Earlier this week, I had the good fortune to attend a lecture by the preeminent music scholar (and frequent NY Times contributor) Richard Taruskin. Taruskin was on campus as part of a weekend-long conference which commemorated the centenary of Stravinsky’s (in)famous ballet The Rite of Spring, but his lecture this morning commemorated a slightly different event: a now (in)famous six-hour seminar he conducted here at UNC in 1987, which was eventually published in his 1995 collection Text and Act as “The Pastness of the Present and the Presence of the Past.” In his lecture––as in much of his output over the past 25 years––Taruskin is critical of a movement within classical music called “Historically-Informed Performance” (henceforth HIP). The HIP movement came to prominence in the middle decades of last century and purported to peal away the layers of overly romanticized sentiment that had accumulated on classical music performances, revealing the work as the composer intended it to be heard. Performers create these “authentic” performances by the strategic deployment of period-specific techniques and technologies included by not limited to: using a variety of regionally- and temporally-situated tuning systems, using instruments created during the period in which the composer was writing, and carefully studying contemporaneous instrumental performance treatises to understand the particularities of articulation and tone production that were common during the origin of the work.
Taruskin objects to these claims on grounds that will no doubt be familiar to many of us, namely as problematic expressions of modernism. How could one possibly claim to “authentically” recreate the past with any certainty or authority? And isn’t the challenging of modern performance practice with HIP simply the substitution of one failed orthodoxy for another? Taruskin argues that there are simply too many different variables in the equation and that rather than trying to fix a single orthodoxy, we should encourage and embrace a plurality of historical performance practices. Curiously though, while Taruskin is critical of the totalizing modernist tendencies within the movement, he has baffled people on both sides of the aisle by failing to embrace the typical position of postmodern relativism. Taruskin is still adamant that there is objective knowledge to be learned about the past and subsequently that there are some demonstrably incorrect ways of playing historical music. Because of my contrarian personality, I’m instantly drawn to anyone that can manage to alienate the diehards of both the modernist and postmodernist camps, and I think the way that he makes his argument for “pluralism without relativism” is instructive for those of us who think about religion.
In a conversation with Taruskin after his lecture, I noted that his argument reminded me of something that philosopher John D. Caputo said in the final lecture before his retirement last year entitled “The Future of Continental Philosophy.” He observed that while metaphysics was rapidly disappearing from academic philosophy of religion, this was not due to a sense of pious enlightenment––a sentiment that would say something like, “Science has made us too intelligent for such silly speculation!”––but rather because the insights of quantum mechanics have shown us that the world is actually must stranger and more speculative than any metaphysics we could dream up.

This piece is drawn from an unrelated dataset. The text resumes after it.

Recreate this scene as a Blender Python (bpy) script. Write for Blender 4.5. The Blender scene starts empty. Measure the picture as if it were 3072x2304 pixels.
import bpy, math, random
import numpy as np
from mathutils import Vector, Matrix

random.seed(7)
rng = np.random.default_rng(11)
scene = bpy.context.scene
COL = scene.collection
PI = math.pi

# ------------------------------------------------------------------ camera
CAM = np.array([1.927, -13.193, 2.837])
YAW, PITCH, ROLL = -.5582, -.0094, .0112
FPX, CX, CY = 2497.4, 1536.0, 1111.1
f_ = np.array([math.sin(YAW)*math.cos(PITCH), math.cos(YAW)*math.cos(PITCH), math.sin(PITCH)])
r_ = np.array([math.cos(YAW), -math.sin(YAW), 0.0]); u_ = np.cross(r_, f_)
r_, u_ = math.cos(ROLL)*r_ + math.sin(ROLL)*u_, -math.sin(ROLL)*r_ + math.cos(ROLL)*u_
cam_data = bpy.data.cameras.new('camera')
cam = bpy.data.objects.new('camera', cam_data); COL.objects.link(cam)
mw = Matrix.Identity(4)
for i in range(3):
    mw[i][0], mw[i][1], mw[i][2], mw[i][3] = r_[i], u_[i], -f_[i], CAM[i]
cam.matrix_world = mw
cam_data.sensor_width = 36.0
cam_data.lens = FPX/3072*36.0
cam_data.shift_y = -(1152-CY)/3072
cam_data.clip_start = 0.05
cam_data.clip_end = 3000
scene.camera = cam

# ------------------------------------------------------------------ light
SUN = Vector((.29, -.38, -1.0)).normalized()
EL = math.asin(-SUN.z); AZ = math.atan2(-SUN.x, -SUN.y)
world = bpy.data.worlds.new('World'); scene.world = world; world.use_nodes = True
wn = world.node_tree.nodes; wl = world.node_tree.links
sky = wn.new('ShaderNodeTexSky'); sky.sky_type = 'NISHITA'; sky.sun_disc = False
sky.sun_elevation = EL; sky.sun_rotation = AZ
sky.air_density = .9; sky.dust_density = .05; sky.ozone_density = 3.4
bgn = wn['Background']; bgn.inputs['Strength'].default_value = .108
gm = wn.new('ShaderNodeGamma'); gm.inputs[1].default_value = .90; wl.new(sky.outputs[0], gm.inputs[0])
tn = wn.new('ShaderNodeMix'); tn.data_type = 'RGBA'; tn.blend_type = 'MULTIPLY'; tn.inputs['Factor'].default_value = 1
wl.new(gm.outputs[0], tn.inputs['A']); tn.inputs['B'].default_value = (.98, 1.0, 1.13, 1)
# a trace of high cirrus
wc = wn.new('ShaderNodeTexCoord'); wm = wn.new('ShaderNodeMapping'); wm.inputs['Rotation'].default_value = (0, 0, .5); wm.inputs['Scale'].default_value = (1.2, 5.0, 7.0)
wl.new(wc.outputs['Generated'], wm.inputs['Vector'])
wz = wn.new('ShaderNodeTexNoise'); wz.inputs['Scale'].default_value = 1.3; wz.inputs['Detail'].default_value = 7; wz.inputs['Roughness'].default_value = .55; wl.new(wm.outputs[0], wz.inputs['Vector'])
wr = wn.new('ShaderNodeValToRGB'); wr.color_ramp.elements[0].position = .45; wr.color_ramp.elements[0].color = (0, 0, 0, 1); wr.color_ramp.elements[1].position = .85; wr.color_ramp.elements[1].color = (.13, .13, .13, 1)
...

I think this observation of Caputo’s closely parallels Taruskin’s argument for plurality without relativism. Taruskin is encouraging a diversity of historical performance techniques, not because we are too enlightened to believe in such a superstitious historical orthodoxy, but rather because we have taken the historical study seriously enough to discover that the past actually is a plurality. We discover that people in the past did not perform music in any sort of monolithic way, but rather belonged to myriad schools of thought and practice much as we do today. We protect the right of performers to explore a wide variety of incompatible approaches to the music by virtue of the fact that it is precisely this type of pluralism that is the most concrete historical fact.
Within religious circles, “practice” has become a bit of a hot topic in recent years, which dozens of books describing the importance of formative practices in the creation of Christian belief. But for so many of these thinkers, practice is simply untrammeled ground that can now be colonized in the name of orthodoxy. Rather than viewing practice as simply another sphere in which orthodoxy can be contested, I think a focus on practice would actually change our relationship to orthodoxy altogether. Transposed to the religious sphere, I think Taruskin’s argument has powerful resonances with debates over religious diversity, especially diversity within a single faith tradition. These sort of debates often reach an impasse because one side is arguing for the incontrovertible Truth of a particular branch of the tradition––undoubtedly a difficult position to maintain with any conceptual or historical honesty––while the other side simply digs into a relativistic stance that almost always capsizes into nihilism or agnosticism. But what if we took Taruskin’s insight about the past seriously with regard to religion? We could defend multiplicity of orthodoxies and orthopraxies because of the concrete historical fact that Christianity has always included this type of diversity, while simultaneously retaining our ability to make objective judgments about the way the tradition has worked (and should continue to work). We could accommodate pluralism without losing our ability to speak about the truth. While many people regard a pluralistic culture as the inevitable future for the West, perhaps this process could begin by seriously looking at the past.